3. Fixar a situação dos denominados investidores e as condições do respectivo reembolso nos seguintes termos:
3.1. A posição credora de cada investidor é reportada a 31 de Dezembro de 1974.
3.2. Os juros contratuais vencidos mas não pagos até àquela data serão integrados no montante do crédito. Os juros já pagos, na parte em que respeitem a períodos posteriores a 31 de Dezembro de 1974, serão abatidos ao montante do crédito a considerar.
3.3. 20% da posição credora de cada investidor, assim determinada, será obrigatoriamente convertida em acções do capital social da Torralta nos termos referidos em 2.1.
3.4. Na parte excedente os investidores poderão recorrer ao aumento de capital atrás autorizado à empresa, subscrição esta que, se necessário, será sujeita a rateio.
3.5. O montante dos créditos não convertido em acções será titulado em obrigações - a fim de se unificarem todos os títulos de dívida da empresa para com os actuais investidores -, as quais vencerão um juro anual de 6% desde 31 de Dezembro de 1974, terão um período de espera de amortização de quatro anos a contar daquela data e serão amortizadas em cinco sorteios anuais iguais. A partir de 31 de Dezembro de 1978 as obrigações não sorteadas vencerão um juro anual de 10%.

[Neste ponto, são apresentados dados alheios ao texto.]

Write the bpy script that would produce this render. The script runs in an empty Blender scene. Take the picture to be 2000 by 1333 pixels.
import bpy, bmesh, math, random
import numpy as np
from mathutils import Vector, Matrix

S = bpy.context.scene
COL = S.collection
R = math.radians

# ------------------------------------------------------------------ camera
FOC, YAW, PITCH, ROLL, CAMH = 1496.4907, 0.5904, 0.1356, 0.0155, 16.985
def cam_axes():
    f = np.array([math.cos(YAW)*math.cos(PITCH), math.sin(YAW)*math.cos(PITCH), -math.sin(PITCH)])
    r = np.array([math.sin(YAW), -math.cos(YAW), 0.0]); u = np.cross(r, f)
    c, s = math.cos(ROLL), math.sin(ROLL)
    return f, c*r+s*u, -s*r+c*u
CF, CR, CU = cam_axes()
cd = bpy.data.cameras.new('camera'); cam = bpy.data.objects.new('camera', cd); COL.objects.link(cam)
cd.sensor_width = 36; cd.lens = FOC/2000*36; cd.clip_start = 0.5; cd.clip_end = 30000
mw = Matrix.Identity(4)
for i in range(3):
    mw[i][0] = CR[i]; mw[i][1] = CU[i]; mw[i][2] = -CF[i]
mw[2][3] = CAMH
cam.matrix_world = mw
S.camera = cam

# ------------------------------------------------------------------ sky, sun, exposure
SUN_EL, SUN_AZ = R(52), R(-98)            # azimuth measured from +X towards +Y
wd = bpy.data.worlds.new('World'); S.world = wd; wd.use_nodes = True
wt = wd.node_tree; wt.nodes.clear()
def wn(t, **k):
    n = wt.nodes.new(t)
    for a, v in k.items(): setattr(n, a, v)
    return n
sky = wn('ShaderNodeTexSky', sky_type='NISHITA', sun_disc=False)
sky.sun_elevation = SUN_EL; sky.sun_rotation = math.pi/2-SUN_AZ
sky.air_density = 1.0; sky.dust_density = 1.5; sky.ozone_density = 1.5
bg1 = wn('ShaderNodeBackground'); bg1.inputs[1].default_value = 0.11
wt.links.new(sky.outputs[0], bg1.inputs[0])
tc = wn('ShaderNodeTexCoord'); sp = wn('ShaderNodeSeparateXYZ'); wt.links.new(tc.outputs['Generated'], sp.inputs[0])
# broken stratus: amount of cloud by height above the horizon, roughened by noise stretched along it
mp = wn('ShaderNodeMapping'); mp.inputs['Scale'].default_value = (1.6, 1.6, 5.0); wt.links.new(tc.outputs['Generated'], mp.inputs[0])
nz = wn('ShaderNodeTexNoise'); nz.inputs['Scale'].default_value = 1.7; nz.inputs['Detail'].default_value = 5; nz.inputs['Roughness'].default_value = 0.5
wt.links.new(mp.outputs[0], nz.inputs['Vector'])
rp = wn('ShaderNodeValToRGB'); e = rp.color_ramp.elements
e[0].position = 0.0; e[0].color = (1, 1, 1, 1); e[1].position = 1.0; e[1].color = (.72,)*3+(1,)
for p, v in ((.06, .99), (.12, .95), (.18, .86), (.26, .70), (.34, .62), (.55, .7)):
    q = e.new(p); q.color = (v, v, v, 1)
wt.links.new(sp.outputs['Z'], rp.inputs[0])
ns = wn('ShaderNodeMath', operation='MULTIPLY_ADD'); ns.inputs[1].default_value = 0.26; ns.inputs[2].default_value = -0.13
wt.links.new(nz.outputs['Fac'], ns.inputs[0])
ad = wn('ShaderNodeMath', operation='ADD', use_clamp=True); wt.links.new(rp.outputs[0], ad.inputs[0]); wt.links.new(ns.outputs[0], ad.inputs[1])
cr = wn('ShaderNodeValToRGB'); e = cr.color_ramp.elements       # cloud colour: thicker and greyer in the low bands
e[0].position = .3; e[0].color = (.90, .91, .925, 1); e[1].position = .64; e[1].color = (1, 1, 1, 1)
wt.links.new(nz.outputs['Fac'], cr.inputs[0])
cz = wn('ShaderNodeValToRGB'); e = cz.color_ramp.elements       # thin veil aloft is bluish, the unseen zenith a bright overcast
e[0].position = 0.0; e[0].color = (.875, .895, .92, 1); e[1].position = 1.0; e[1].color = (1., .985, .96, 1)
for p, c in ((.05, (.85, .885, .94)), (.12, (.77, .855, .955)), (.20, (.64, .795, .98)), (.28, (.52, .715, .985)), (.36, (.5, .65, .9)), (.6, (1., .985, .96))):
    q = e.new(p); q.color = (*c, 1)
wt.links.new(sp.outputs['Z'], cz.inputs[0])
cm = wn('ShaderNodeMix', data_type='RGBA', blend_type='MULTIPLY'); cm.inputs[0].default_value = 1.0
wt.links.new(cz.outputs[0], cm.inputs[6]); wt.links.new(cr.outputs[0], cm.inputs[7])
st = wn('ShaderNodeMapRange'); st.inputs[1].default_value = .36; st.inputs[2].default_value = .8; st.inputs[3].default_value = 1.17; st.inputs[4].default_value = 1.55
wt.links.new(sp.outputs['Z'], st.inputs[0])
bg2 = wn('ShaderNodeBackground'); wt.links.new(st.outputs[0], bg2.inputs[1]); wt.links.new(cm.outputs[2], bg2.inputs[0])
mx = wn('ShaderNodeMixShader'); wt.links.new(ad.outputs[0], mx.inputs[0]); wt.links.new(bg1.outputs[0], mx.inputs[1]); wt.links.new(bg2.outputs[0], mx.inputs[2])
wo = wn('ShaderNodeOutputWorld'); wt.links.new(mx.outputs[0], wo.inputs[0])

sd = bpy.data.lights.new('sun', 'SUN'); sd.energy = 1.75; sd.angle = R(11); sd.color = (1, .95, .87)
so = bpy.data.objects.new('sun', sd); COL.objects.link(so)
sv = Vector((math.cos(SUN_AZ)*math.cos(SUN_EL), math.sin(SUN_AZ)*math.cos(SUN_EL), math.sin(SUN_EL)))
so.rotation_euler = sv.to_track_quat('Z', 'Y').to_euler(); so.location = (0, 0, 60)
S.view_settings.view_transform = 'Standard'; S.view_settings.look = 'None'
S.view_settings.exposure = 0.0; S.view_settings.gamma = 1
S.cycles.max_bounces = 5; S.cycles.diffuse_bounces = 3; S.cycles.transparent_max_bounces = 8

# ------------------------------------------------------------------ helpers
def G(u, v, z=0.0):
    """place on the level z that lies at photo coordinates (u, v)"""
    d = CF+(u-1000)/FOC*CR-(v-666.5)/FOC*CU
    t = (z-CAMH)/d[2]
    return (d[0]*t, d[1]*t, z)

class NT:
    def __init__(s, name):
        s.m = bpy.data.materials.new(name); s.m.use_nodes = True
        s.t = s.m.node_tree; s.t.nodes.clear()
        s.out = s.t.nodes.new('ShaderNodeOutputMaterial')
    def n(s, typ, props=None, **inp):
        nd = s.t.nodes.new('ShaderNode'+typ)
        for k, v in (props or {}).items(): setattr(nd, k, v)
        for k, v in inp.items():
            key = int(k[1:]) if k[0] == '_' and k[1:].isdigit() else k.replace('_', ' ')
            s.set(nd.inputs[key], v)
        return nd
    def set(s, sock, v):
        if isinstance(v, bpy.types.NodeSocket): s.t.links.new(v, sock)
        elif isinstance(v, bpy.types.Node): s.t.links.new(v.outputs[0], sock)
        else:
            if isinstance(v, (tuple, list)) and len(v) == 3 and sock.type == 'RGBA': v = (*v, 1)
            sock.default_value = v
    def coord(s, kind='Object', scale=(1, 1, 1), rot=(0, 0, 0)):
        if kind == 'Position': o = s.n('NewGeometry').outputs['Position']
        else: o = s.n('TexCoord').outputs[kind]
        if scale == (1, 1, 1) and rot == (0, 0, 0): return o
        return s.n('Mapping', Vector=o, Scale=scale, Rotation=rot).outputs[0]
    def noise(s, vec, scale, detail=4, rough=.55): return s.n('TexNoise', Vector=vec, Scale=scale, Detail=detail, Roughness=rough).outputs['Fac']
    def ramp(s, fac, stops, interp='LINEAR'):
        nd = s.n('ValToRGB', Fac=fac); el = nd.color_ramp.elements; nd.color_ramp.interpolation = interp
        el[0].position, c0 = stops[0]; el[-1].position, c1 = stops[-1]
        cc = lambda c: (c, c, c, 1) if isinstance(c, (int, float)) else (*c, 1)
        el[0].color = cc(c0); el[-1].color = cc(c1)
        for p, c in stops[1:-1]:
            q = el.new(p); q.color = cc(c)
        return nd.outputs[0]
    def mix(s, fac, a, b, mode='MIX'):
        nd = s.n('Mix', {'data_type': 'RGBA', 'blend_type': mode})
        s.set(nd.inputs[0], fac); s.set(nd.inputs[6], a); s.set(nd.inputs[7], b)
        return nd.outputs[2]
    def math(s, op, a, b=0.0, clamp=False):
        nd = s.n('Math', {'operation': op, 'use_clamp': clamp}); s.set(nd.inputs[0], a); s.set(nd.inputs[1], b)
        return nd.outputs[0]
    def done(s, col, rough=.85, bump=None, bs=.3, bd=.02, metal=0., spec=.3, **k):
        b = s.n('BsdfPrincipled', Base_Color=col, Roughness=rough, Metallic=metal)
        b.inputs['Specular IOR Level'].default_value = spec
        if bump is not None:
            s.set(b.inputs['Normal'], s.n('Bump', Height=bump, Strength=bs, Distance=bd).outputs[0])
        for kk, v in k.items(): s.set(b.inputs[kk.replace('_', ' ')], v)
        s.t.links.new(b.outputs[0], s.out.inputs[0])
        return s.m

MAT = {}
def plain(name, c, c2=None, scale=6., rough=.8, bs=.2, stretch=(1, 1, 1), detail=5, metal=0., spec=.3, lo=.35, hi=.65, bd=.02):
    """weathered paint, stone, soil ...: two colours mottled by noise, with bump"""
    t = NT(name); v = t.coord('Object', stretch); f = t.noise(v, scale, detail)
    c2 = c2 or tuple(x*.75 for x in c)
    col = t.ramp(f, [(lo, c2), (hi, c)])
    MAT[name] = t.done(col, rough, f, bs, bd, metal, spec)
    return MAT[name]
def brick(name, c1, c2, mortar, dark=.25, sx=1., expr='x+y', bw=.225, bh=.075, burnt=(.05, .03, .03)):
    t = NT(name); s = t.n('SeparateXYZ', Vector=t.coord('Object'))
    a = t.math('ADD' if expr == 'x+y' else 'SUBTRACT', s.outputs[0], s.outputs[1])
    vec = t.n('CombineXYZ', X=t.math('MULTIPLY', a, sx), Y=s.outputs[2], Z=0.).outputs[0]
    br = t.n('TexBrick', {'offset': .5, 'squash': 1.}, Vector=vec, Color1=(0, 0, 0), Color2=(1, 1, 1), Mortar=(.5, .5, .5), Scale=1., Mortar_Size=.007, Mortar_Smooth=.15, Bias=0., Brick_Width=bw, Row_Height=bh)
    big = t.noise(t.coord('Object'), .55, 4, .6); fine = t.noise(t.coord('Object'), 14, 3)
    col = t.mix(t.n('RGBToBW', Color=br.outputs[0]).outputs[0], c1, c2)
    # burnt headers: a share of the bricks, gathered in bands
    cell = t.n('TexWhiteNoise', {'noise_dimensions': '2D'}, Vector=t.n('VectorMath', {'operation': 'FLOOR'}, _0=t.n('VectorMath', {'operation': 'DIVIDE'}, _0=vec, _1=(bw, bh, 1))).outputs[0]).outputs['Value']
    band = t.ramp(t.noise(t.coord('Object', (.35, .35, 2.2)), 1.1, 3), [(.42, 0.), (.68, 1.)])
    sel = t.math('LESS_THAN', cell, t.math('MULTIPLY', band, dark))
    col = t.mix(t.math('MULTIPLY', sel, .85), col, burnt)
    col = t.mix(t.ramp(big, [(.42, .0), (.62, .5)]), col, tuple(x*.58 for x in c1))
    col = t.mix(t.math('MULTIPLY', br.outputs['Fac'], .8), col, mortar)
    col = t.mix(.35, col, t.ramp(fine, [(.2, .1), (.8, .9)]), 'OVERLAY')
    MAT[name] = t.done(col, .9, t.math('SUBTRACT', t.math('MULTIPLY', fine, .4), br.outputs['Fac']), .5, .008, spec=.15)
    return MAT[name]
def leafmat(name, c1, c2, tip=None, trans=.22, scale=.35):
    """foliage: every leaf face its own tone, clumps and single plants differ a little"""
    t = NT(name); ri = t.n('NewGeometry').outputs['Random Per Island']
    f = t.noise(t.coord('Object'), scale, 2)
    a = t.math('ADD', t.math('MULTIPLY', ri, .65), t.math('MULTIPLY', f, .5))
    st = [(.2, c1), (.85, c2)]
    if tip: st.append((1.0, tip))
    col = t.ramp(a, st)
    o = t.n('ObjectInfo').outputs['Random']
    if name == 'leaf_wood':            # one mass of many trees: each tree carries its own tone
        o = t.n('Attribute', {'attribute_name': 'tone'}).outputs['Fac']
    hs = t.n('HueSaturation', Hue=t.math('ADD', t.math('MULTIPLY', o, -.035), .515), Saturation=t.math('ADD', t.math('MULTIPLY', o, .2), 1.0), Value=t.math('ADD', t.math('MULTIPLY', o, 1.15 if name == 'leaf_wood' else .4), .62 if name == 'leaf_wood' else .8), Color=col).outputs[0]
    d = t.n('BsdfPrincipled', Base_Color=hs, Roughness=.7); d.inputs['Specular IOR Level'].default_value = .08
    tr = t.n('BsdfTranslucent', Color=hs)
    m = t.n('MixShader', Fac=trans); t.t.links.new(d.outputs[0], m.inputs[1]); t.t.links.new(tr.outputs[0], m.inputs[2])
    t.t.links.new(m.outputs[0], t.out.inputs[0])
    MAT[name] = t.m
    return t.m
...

3.6. Todas essas obrigações poderão caucionar empréstimos bancários de crédito pessoal até 75% do seu valor, em casos de reconhecida necessidade do seu titular ou em casos de afectação do crédito solicitado a investimento produtivo.
4. Fixar as condições de reembolso do restante passivo exigível nos seguintes termos:
4.1. Reconhecimento aos seus titulares da faculdade de conversão dos seus créditos em capital social, como no caso dos investidores.
4.2. Imposição de moratória até 31 de Dezembro de 1978 quanto à parte não convertida, com direito a juros de mora à taxa anual de 6% (quaisquer que sejam os encargos bancários do desconto dos títulos que incorporem tais créditos).
4.3. Com excepção dos credores por operações imobiliárias ou sobre participações financeiras, poderá a Torralta antecipar a liquidação dos seus débitos a fornecedores desde que os meios financeiros disponíveis o permitam.
5. Fixar as condições do cumprimento dos contratos-promessas de venda de unidades habitacionais nas seguintes condições:
5.1. Moratória até 31 de Dezembro de 1978.
5.2. Redução do juro dos sinais a 6%.
6. Apoio financeiro do Estado.
O Estado concederá à empresa o apoio financeiro indispensável à cobertura do deficit temporário previsto no programa financeiro elaborado e que se estima limitar-se a cerca de 1 milhão de contos em 1976.
Presidência do Conselho de Ministros, 26 de Junho de 1976. - O Primeiro-Ministro Interino, Vasco Fernando Leote de Almeida e Costa.